Where is the limit? Should everyone's financial information be made public?

Your average tax-paying citizen isn't likely to be offshoring large sums of money, surely? I know the US wants you to report all your income and where it's stashed (though clever accounting may help you avoid getting taxed on it). If you are abiding by the law, your financial information is not actually all that "private."
posted by emjaybee at 6:09 PM on May 9, 2016


(In Norway everyone's tax information is public, online and searchable.)
posted by Harald74 at 11:49 PM on May 9, 2016 [2 favorites]


Your average tax-paying citizen isn't likely to be offshoring large sums of money, surely?

So I don't have to care about privacy because I've got nothing to hide?

/hamburger
posted by chavenet at 2:42 AM on May 10, 2016 [2 favorites]


I spent a my lunch break looking at people in my city (specifically, my suburb, my parents' suburb which has a higher socio-economic band, and the place all the mining companies have registered offices) in the online version and assuming that's a representative if extremely small sample, I couldn't connect any doubts between people and shells I know to be dodgy.

I was surprised at how many Chinese residents popped up with Australian addresses and tax haven accounts, but anecdotally I have heard a lot of articles about Chinese nationals moving money to offshore accounts via Australian investment shells to get it out of the notice of Beijing, so maybe I shouldn't be surprised.

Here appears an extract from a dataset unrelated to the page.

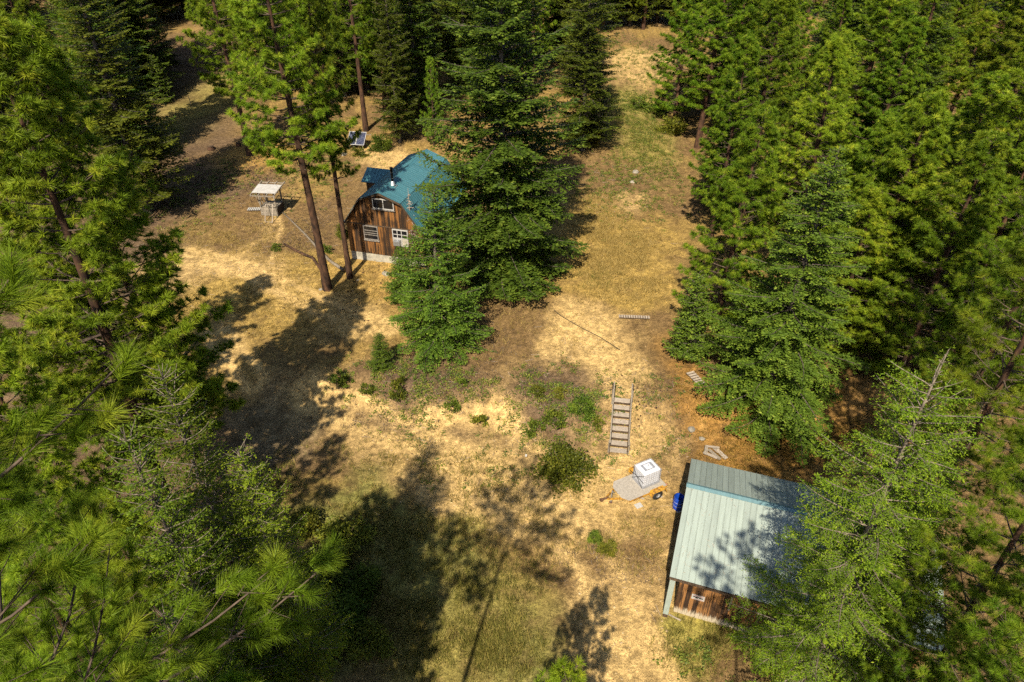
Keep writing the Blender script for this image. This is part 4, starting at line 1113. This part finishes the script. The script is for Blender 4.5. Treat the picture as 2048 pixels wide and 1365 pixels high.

(In Norway everyone's tax information is public, online and searchable.)

I think that is a terrible idea. Does it not get abused?
posted by Mezentian at 3:19 AM on May 10, 2016


Noooooo! Not Jackie Chan!

Emma Watson!?! 10 points from Gryffindor :(
posted by Justinian at 5:13 PM on May 10, 2016


where it's stashed

I don't think this is true? I have to report income but not holdings. Or maybe I've been doing it wrong all these years.

I imagine quite a few Americans have money in other countries given the high percentage of foreign born residents.
posted by thefoxgod at 5:56 PM on May 10, 2016


Also my tax returns are not public in the way a database released to the Internet is.